Ever-growing electrification rates and secondary battery-powered appliances development together with increased environmental concerns and sustainable exhaustible resources management are leading to improved battery waste handling. This is specifically the case of Li-ion Batteries (LIBs) which great energy density embodied in relatively light packages, charge and lasting perfor-mances have turned them into partners of choice. Though conventional recycling routes may involve pyrometallurgical treatments or classical sulfuric acid-based hydrometallurgical processing enhanced with hydrogen peroxide to recover the major contained metals (Al, Co, Cu, Fe, Li, Mn and Ni), alternative routes are increasingly suggested.

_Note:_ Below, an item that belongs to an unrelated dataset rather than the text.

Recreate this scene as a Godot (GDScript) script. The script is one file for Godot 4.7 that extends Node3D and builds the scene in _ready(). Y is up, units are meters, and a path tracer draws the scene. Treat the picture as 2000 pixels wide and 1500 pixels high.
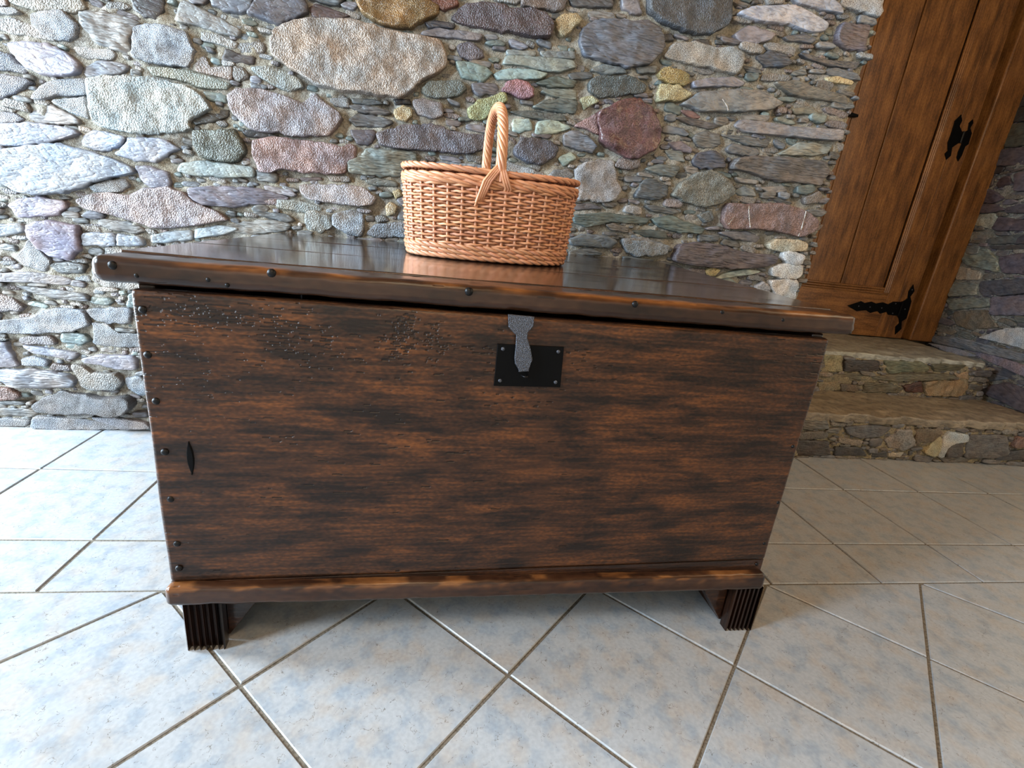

This work contributes to the diversification of the reducing agent nature required for dissolving the metals from sorted, discharged, crushed and sieved LIBs of mixed cathode chemistries (~ 60%wt LiCoO2, 20%wt. LiMnO2 and 20%wt. Li(NixMnyCoz)O2) identified by microscopical studies. A reduction mechanism of the transition metals involving ferrous ions oxidation followed by Fe(II) regeneration by metallic copper through electron release is considered. It is found that not only does Cu play a role in the reduction of the black mass but also Al. Moreover, the reduction mechanisms of copper (ferric to ferrous ions transformation) seem to be more straightforward than aluminium’s (hydrogen intermediary and potential Cu cementation). The kinetics points in favour of Fe(II)-loaded systems enhancing the metals dissolution rate and Cu reductive action. All systems are made comparable through the introduction of a Co-Mole Equivalent (CME) concept that suggests an ideal stoichiometric ratio metal-to-reduce:reductant:acid of 1:1:2 ([CME:CME:molacid]). Experiments reveal a practical efficiency of the reductants lower than 100%, with only 38 to 58% of the theoretical reducing power used for reducing purposes. The missing fraction is attributed to reducer consumption by side reactions and/or transition metals (TMs) oxidation states underestimation. With up to 97% of TMs recovery without additional re-grinding nor binder vaporisation treatment, liberation and binder concerns are deemed negligible in the present investigation.